Macron accuse Le Pen de trahir la démocratie qui l’accuse de trahir la France.

C’est le réchauffement global des passions politiques.

La violence de l’extrême gauche  

Je n’aime pas l’utilisation du terme «extrême». On en abuse. Il s’applique toutefois aux groupes violents. Et ce sont de tels groupes qui se sont manifestés à la Sorbonne, en décidant de l’occuper et de la saccager. Pour quelle raison? Parce qu’ils sont mécontents que Jean-Luc Mélenchon, le candidat de la gauche radicale, ne soit pas au deuxième tour de la présidentielle. Ils perdent leurs élections donc ils jugent que le système électoral est injuste et truqué! Petits trumpiens!

Un front républicain?  

Que faire devant la présence de Marine Le Pen au second tour? Faut-il y voir une adversaire comme une autre, se demandent certains commentateurs, dans la mesure où la démocratie met nécessairement en scène des politiques qui ne voient pas le monde de la même manière? Ou faut-il lever contre elle un front républicain pour contenir la poussée de «l’extrême droite»? Les partisans de cette stratégie n’ont que ce mot à la bouche. Reste à voir si elle fonctionnera.

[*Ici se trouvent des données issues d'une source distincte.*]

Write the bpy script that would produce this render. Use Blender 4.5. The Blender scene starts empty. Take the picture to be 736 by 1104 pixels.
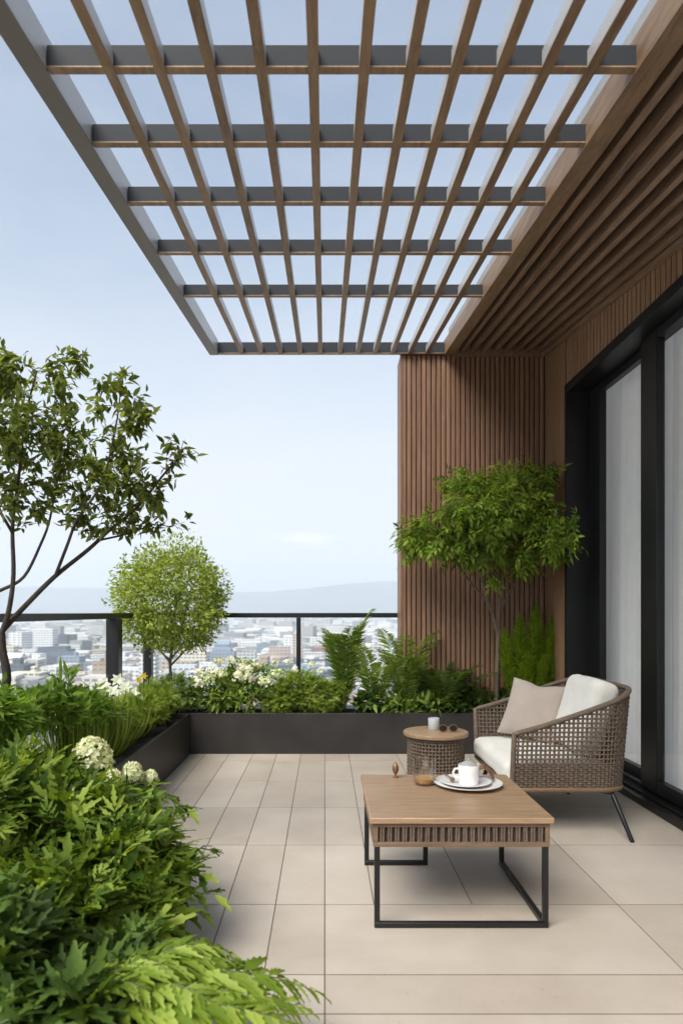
import bpy, math, random
import numpy as np
from mathutils import Vector, noise as mnoise

SC = bpy.context.scene
COL = SC.collection
random.seed(11)
RNG = np.random.default_rng(11)
EYE = 1.25            # camera height above the terrace floor
FPX = 750.0           # focal length in photo pixels
VX, VY = 350.0, 660.0 # vanishing point in the photo

def at(px, py, Y):
    """world point at depth Y that the photo shows at (px, py)"""
    return np.array([(px - VX) / FPX * Y, Y, EYE - (py - VY) / FPX * Y])

# ------------------------------------------------------------------ object helpers
BASE = {}
def tag(o, label=None, cat=None, group=None, kind=None):
    if label: o['label'] = label
    if cat: o['category'] = cat
    if group: o['group'] = group
    if kind: o['kind'] = kind
    return o

def thing(name, label, cat, loc=(0, 0, 0), group=None):
    o = bpy.data.objects.new(name, None)
    o.empty_display_size = 0.1
    o.location = loc
    COL.objects.link(o)
    BASE[o.name] = np.array(loc, float)
    return tag(o, label, cat, group)

def link(name, me, mat, parent=None):
    if mat is not None:
        for m in (mat if isinstance(mat, (list, tuple)) else [mat]):
            me.materials.append(m)
    o = bpy.data.objects.new(name, me)
    COL.objects.link(o)
    if parent is not None:
        o.parent = parent
        BASE[o.name] = BASE[parent.name]
    else:
        BASE[o.name] = np.zeros(3)
    return o

class MB:
    """collects shapes, links them as ONE mesh object"""
    def __init__(s, fz=None):
        s.v, s.f, s.mi, s.fz, s.cur = [], [], [], fz, 0
    def add(s, vs, fs):
        n = len(s.v)
        s.v.extend([tuple(map(float, p)) for p in vs])
        s.f.extend([tuple(i + n for i in f) for f in fs])
        s.mi.extend([s.cur] * len(fs))
    def box(s, x0, x1, y0, y1, z0, z1):
        s.add([(x0,y0,z0),(x1,y0,z0),(x1,y1,z0),(x0,y1,z0),(x0,y0,z1),(x1,y0,z1),(x1,y1,z1),(x0,y1,z1)],
              [(0,3,2,1),(4,5,6,7),(0,1,5,4),(1,2,6,5),(2,3,7,6),(3,0,4,7)])
    def bar(s, a, b, w, h, up=(0, 0, 1)):
        a, b = Vector(a), Vector(b); d = (b - a).normalized(); up = Vector(up)
        sx = d.cross(up)
        if sx.length < 1e-4: sx = Vector((1, 0, 0))
        sx.normalize(); u = sx.cross(d)
        P = []
        for p in (a, b):
            for (i, j) in ((-1,-1),(1,-1),(1,1),(-1,1)):
                P.append(p + sx * (w / 2 * i) + u * (h / 2 * j))
        s.add(P, [(0,1,2,3),(7,6,5,4),(0,4,5,1),(1,5,6,2),(2,6,7,3),(3,7,4,0)])
    def tube(s, pts, r, n=6, closed=False, cap=True):
        pts = [Vector(p) for p in pts]; m = len(pts)
        rs = r if hasattr(r, '__len__') else [r] * m
        up = None; rings = []
        for i, p in enumerate(pts):
            if closed: t = pts[(i + 1) % m] - pts[i - 1]
            else: t = pts[min(i + 1, m - 1)] - pts[max(i - 1, 0)]
            if t.length < 1e-9: t = Vector((0, 0, 1))
            t.normalize()
            if up is None:
                up = Vector((0, 0, 1)) if abs(t.z) < .9 else Vector((1, 0, 0))
            u = up - t * up.dot(t)
            if u.length < 1e-6: u = t.orthogonal()
            u.normalize(); up = u; w = t.cross(u)
            rings.append([p + (u * math.cos(2 * math.pi * k / n) + w * math.sin(2 * math.pi * k / n)) * rs[i] for k in range(n)])
        V = [q for ring in rings for q in ring]; F = []
        for i in range(m if closed else m - 1):
            a, b = i * n, ((i + 1) % m) * n
            for k in range(n):
                F.append((a + k, a + (k + 1) % n, b + (k + 1) % n, b + k))
        if not closed and cap:
            F.append(tuple(range(n - 1, -1, -1))); F.append(tuple((m - 1) * n + k for k in range(n)))
        s.add(V, F)
    def lathe(s, c, prof, n=32):
        cx, cy, cz = c; V = []; F = []; ids = []
        for (r, z) in prof:
            if r < 1e-6:
                ids.append([len(V)] * n); V.append((cx, cy, cz + z))
            else:
                ids.append([len(V) + k for k in range(n)])
                V += [(cx + r * math.cos(2 * math.pi * k / n), cy + r * math.sin(2 * math.pi * k / n), cz + z) for k in range(n)]
        for i in range(len(prof) - 1):
            for k in range(n):
                q = [ids[i][k], ids[i][(k + 1) % n], ids[i + 1][(k + 1) % n], ids[i + 1][k]]
                q2 = []
                for x in q:
                    if x not in q2: q2.append(x)
                if len(q2) > 2: F.append(tuple(q2))
        s.add(V, F)
    def build(s, name, mat, parent=None, smooth=False, bevel=0, seg=2, angle=40):
        me = bpy.data.meshes.new(name)
        b = BASE[parent.name] if parent is not None else np.zeros(3)
        V = s.v if s.fz is None else [(x, y, z + s.fz(y)) for x, y, z in s.v]
        me.from_pydata([(x - b[0], y - b[1], z - b[2]) for x, y, z in V], [], s.f)
        me.polygons.foreach_set('material_index', s.mi)
        if smooth or bevel:
            me.polygons.foreach_set('use_smooth', [True] * len(s.f))
            me.set_sharp_from_angle(angle=math.radians(angle))
        me.update()
        o = link(name, me, mat, parent)
        if bevel:
            m = o.modifiers.new('soft_edge', 'BEVEL'); m.width = bevel; m.segments = seg
            m.limit_method = 'ANGLE'; m.angle_limit = math.radians(40); m.harden_normals = False
        return o

def np_mesh(name, V, T, mat, parent=None, rnd=None, smooth=True):
    """big triangle mesh straight from arrays"""
    b = BASE[parent.name] if parent is not None else np.zeros(3)
    V = np.asarray(V, float) - b; T = np.asarray(T, np.int32)
    me = bpy.data.meshes.new(name)
    k = T.shape[1]
    me.vertices.add(len(V)); me.vertices.foreach_set('co', V.astype(np.float32).ravel())
    me.loops.add(T.size); me.loops.foreach_set('vertex_index', T.ravel())
    me.polygons.add(len(T))
    me.polygons.foreach_set('loop_start', np.arange(0, T.size, k, dtype=np.int32))
    me.polygons.foreach_set('use_smooth', np.full(len(T), smooth))
    if rnd is not None:
        a = me.attributes.new('rnd', 'FLOAT', 'POINT'); a.data.foreach_set('value', np.asarray(rnd, np.float32))
    me.update(calc_edges=True); me.validate()
    return link(name, me, mat, parent)

def nrm(a):
    a = np.asarray(a, float)
    return a / np.maximum(np.linalg.norm(a, axis=-1, keepdims=True), 1e-9)

# ------------------------------------------------------------------ materials
def new_mat(name):
    m = bpy.data.materials.new(name); m.use_nodes = True
    nt = m.node_tree; nt.nodes.clear()
    return m, nt, nt.nodes.new('ShaderNodeOutputMaterial')

def lk(nt, a, b): nt.links.new(a, b)

def ramp(nt, stops, fac):
    r = nt.nodes.new('ShaderNodeValToRGB'); e = r.color_ramp.elements
    while len(e) < len(stops): e.new(.5)
    for el, (p, c) in zip(e, stops):
        el.position = p; el.color = (*c, 1)
    lk(nt, fac, r.inputs[0]); return r.outputs[0]

def principled(nt, out, rough=.5, metal=0, spec=.5):
    p = nt.nodes.new('ShaderNodeBsdfPrincipled')
    p.inputs['Roughness'].default_value = rough; p.inputs['Metallic'].default_value = metal
    p.inputs['Specular IOR Level'].default_value = spec
    lk(nt, p.outputs[0], out.inputs[0]); return p

def coords(nt, scale=(1, 1, 1)):
    t = nt.nodes.new('ShaderNodeTexCoord'); mp = nt.nodes.new('ShaderNodeMapping')
    mp.inputs['Scale'].default_value = scale; lk(nt, t.outputs['Object'], mp.inputs[0]); return mp.outputs[0]

def noise(nt, vec, scale, detail=4, rough=.55, dist=0):
    n = nt.nodes.new('ShaderNodeTexNoise'); n.inputs['Scale'].default_value = scale
    n.inputs['Detail'].default_value = detail; n.inputs['Roughness'].default_value = rough
    n.inputs['Distortion'].default_value = dist
    lk(nt, vec, n.inputs['Vector']); return n.outputs['Fac']

def bump(nt, p, h, strength, dist=.01):
    b = nt.nodes.new('ShaderNodeBump'); b.inputs['Strength'].default_value = strength
    b.inputs['Distance'].default_value = dist; lk(nt, h, b.inputs['Height']); lk(nt, b.outputs[0], p.inputs['Normal'])

def solid(name, c, rough=.5, metal=0, var=.12, nscale=8, stretch=(1, 1, 1), bmp=.1, bdist=.003, spec=.5):
    m, nt, out = new_mat(name); p = principled(nt, out, rough, metal, spec)
    v = coords(nt, stretch); n = noise(nt, v, nscale)
    lo = tuple(x * (1 - var) for x in c); hi = tuple(min(1, x * (1 + var)) for x in c)
    lk(nt, ramp(nt, [(.3, lo), (.7, hi)], n), p.inputs['Base Color'])
    if bmp: bump(nt, p, noise(nt, v, nscale * 6, 3), bmp, bdist)
    return m

def wood(name, dark, light, stretch, scale=6, rough=.5, bmp=.15, vary=.18):
    m, nt, out = new_mat(name); p = principled(nt, out, rough, 0, .4)
    v = coords(nt, stretch)
    n1 = noise(nt, v, scale, 6, .6, .6); n2 = noise(nt, v, scale * 5, 3)
    mx = nt.nodes.new('ShaderNodeMath'); mx.operation = 'MULTIPLY_ADD'
    mx.inputs[1].default_value = .35; lk(nt, n2, mx.inputs[0]); lk(nt, n1, mx.inputs[2])
    mid = tuple((a + b) / 2 for a, b in zip(dark, light))
    gi = nt.nodes.new('ShaderNodeNewGeometry'); oi = nt.nodes.new('ShaderNodeObjectInfo')
    su = nt.nodes.new('ShaderNodeMath'); lk(nt, gi.outputs['Random Per Island'], su.inputs[0]); lk(nt, oi.outputs['Random'], su.inputs[1])
    fr = nt.nodes.new('ShaderNodeMath'); fr.operation = 'FRACT'; lk(nt, su.outputs[0], fr.inputs[0])
    vv = nt.nodes.new('ShaderNodeMath'); vv.operation = 'MULTIPLY_ADD'; vv.inputs[1].default_value = vary; lk(nt, fr.outputs[0], vv.inputs[0]); lk(nt, mx.outputs[0], vv.inputs[2])
    ofs = nt.nodes.new('ShaderNodeMath'); ofs.operation = 'SUBTRACT'; ofs.inputs[1].default_value = vary / 2; lk(nt, vv.outputs[0], ofs.inputs[0])
    lk(nt, ramp(nt, [(.45, dark), (.66, mid), (.9, light)], ofs.outputs[0]), p.inputs['Base Color'])
    bump(nt, p, mx.outputs[0], bmp, .002)
    return m

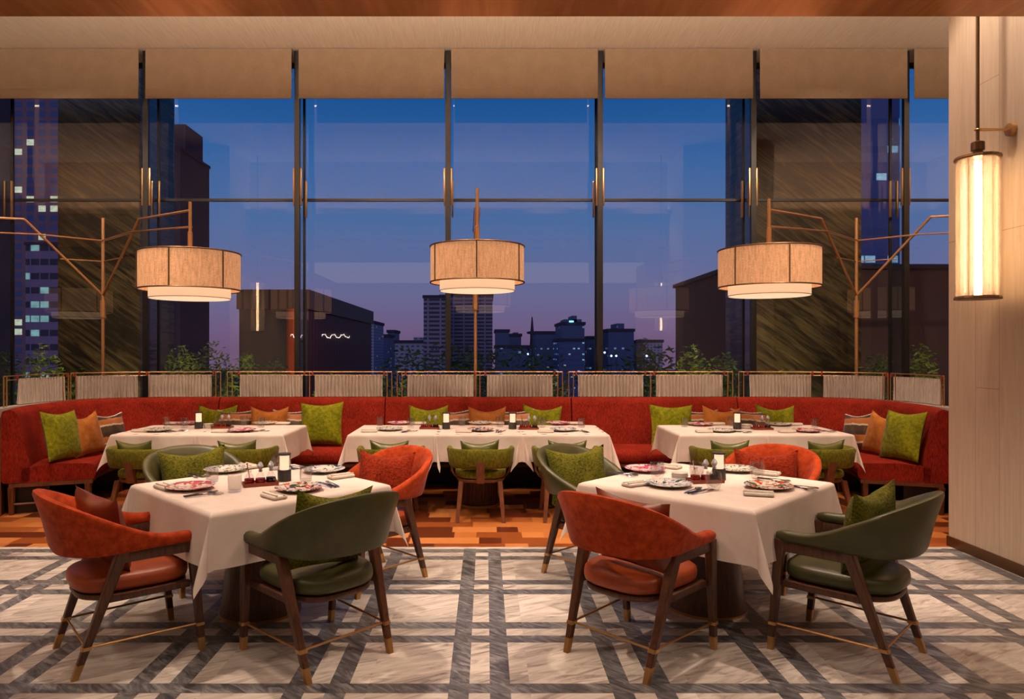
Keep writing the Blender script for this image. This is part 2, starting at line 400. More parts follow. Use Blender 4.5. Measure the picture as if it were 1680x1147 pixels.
# blinds between fins
for i in range(len(fins)-1):
    x0, x1 = fins[i]+0.045, fins[i+1]-0.045
    t = thing('roller_blind', 'beige fabric roller blind in the %s window bay from the left of the glazing' % ('outermost', 'first', 'second', 'third', 'fourth', 'fifth', 'sixth', 'last')[i], 'blind', ((x0+x1)/2, 9.02, 5.39), 0, 'roller blinds over the windows')
    q = BM(); bx(q, (0, 0, -0.255), (x1-x0, 0.008, 0.51)); obj('fabric', q, 'blind', t)
    q = BM(); bx(q, (0, -0.004, -0.565), (x1-x0, 0.022, 0.11), 0.008); obj('hem_bar', q, 'blind', t)
    q = BM(); bx(q, (0, -0.004, -0.625), (x1-x0, 0.014, 0.02), 0.004); obj('hem_fold', q, 'blind', t)

# ------------------------------------------------------------------ banquette
XC = -0.09
half = [(-4.50,6.70),(-4.63,7.05),(-4.71,7.45),(-4.72,7.85),(-4.60,8.20),(-4.30,8.46),(-3.85,8.57),(-3.2,8.60),(-2.2,8.60),(-1.1,8.60)]
ctrl = half + [(XC, 8.60)] + [(2*XC - x, y) for x, y in reversed(half)]
def catmull(c, n=10):
    out = []
    for i in range(len(c)-1):
        p0, p1, p2, p3 = [Vector(c[max(0, min(len(c)-1, k))]) for k in (i-1, i, i+1, i+2)]
        for j in range(n):
            t = j/n
            out.append(0.5*((2*p1)+(-p0+p2)*t+(2*p0-5*p1+4*p2-p3)*t*t+(-p0+3*p1-3*p2+p3)*t**3))
    out.append(Vector(c[-1])); return out
path = catmull(ctrl)
norms = []
for i in range(len(path)):
    d = (path[min(i+1, len(path)-1)] - path[max(i-1, 0)]).normalized()
    norms.append(Vector((d.y, -d.x)))              # points into the room
def pt(i, s): return path[i] + norms[i]*s
def sweep(prof, i0=0, i1=None, gap=0.0):
    q = BM(); i1 = len(path)-1 if i1 is None else i1
    rings = []
    for i in range(i0, i1+1):
        T = Vector((-norms[i].y, norms[i].x)) * (gap if i == i0 else -gap if i == i1 else 0.0)
        rings.append([(pt(i, s).x+T.x, pt(i, s).y+T.y, z) for s, z in prof])
    loft(q, rings); return q
def rnd(prof, r=0.02, n=3):
    out = []
    for i in range(len(prof)):
        a, p, c = Vector(prof[i-1]), Vector(prof[i]), Vector(prof[(i+1) % len(prof)])
        rr = min(r, (a-p).length*0.45, (c-p).length*0.45)
        s, e = p+(a-p).normalized()*rr, p+(c-p).normalized()*rr
        for k in range(n+1):
            t = k/n; out.append(tuple((1-t)**2*s + 2*t*(1-t)*p + t*t*e))
    return out
def path_idx_at(px):
    best = min(range(len(path)), key=lambda i: abs(CX + F*path[i].x/path[i].y - px) if path[i].y > 7.9 else 1e9)
    return best
seams = [0, path_idx_at(367), path_idx_at(640), path_idx_at(932), path_idx_at(1206), len(path)-1]
banq = thing('banquette', 'long curved red upholstered banquette under the windows', 'sofa', (0,0,0))
back_prof = rnd([(-0.06,0.302),(-0.06,0.99),(0.03,1.0),(0.075,0.95),(0.17,0.46),(0.17,0.302)], 0.035)
seat_prof = rnd([(0.10,0.30),(0.10,0.44),(0.35,0.475),(0.69,0.455),(0.73,0.40),(0.72,0.30)], 0.04)
for a, c in zip(seams, seams[1:]):
    obj('backrest', sweep(back_prof, a, c, 0.006), 'banq', banq, angle=50)
    obj('seat', sweep(seat_prof, a, c, 0.006), 'banq', banq, angle=50)
o = obj('back_shell', sweep([(-0.10,0.0),(-0.10,0.93),(-0.062,0.93),(-0.062,0.0)]), 'oak', banq); 
o = obj('seat_rail', sweep([(0.0,0.262),(0.0,0.298),(0.70,0.298),(0.70,0.262)]), 'oak', banq)
o = obj('recessed_plinth', sweep([(0.0,0.0),(0.0,0.262),(0.32,0.262),(0.32,0.0)], 3, len(path)-4), 'black', banq)
for i in (1, len(path)-2):
    for s0 in (0.0, 0.66):
        q = BM(); p = pt(i, s0 if s0 else 0.02); sqleg(q, (p.x, p.y, 0), (p.x, p.y, 0.263), 0.035, 0.055); obj('leg', q, 'oak', banq)
    q = BM(); tube(q, [(*pt(i, 0.02), 0.10), (*pt(i, 0.66), 0.10)], 0.012, 6); obj('stretcher', q, 'oak', banq)
for px in (180, 366, 545, 640, 932, 1040, 1206, 1430):
    i = path_idx_at(px); p = pt(i, 0.62); q = BM(); sqleg(q, (p.x, p.y, 0), (p.x, p.y, 0.263), 0.03, 0.05); obj('leg', q, 'oak', banq)
# low marble partition behind
q = sweep([(-0.20,0),(-0.20,0.975),(-0.33,0.975),(-0.33,0)]); struct('wall_partition', q, 'marble_wall', 'low pale marble partition behind the banquette')

# screens and cafe curtains on the partition
S_R = -0.26; ZR = 1.28
def idx_px(px):                                     # point along the rail line seen at px
    return min(range(len(path)), key=lambda i: abs(CX + F*pt(i, S_R).x/pt(i, S_R).y - px))
arc = [0.0]
rail = [pt(i, S_R) for i in range(len(path))]
for i in range(1, len(rail)): arc.append(arc[-1] + (rail[i]-rail[i-1]).length)
def rail_at(t):
    t = max(0, min(arc[-1]-1e-6, t)); i = 0
    while arc[i+1] < t: i += 1
    u = (t-arc[i])/(arc[i+1]-arc[i]); return rail[i].lerp(rail[i+1], u)
def rail_t(px):
    lo, bestt, be = 0, 0, 1e9
    n = 4000
    for k in range(n+1):
        t = arc[-1]*k/n; p = rail_at(t); e = abs(CX + F*p.x/p.y - px)
        if e < be: be, bestt = e, t
    return bestt
frames = [(6, 112), (116, 362), (373, 643), (652, 923), (933, 1202), (1212, 1457), (1461, 1549)]
curts = [(30,107),(124,226),(244,348),(394,497),(516,628),(668,777),(799,907),(948,1056),(1076,1185),(1229,1330),(1351,1452),(1465,1544)]
words = ['leftmost','second','third','fourth','fifth','sixth','seventh','eighth','ninth','tenth','eleventh','rightmost']
fw = ['far left end','left curve','left of the middle','middle','right of the middle','right curve','far right end']
rt = {}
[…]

Le référendum est-il antidémocratique?  

Pour réformer des institutions politiques qu’elle juge paralysantes et bloquées, Marine Le Pen entend utiliser le référendum. Mais le référendum est-il démocratique, demandent ses adversaires, qui l’accusent de vouloir ainsi contourner la Constitution, les parlementaires et peut-être même piétiner les droits des «minorités»? L’appel au peuple ne sert-il pas à maquiller une tentation autoritaire et à légitimer la tyrannie de la majorité? C’est à tout le moins ce qu’on lui a reproché ces derniers jours.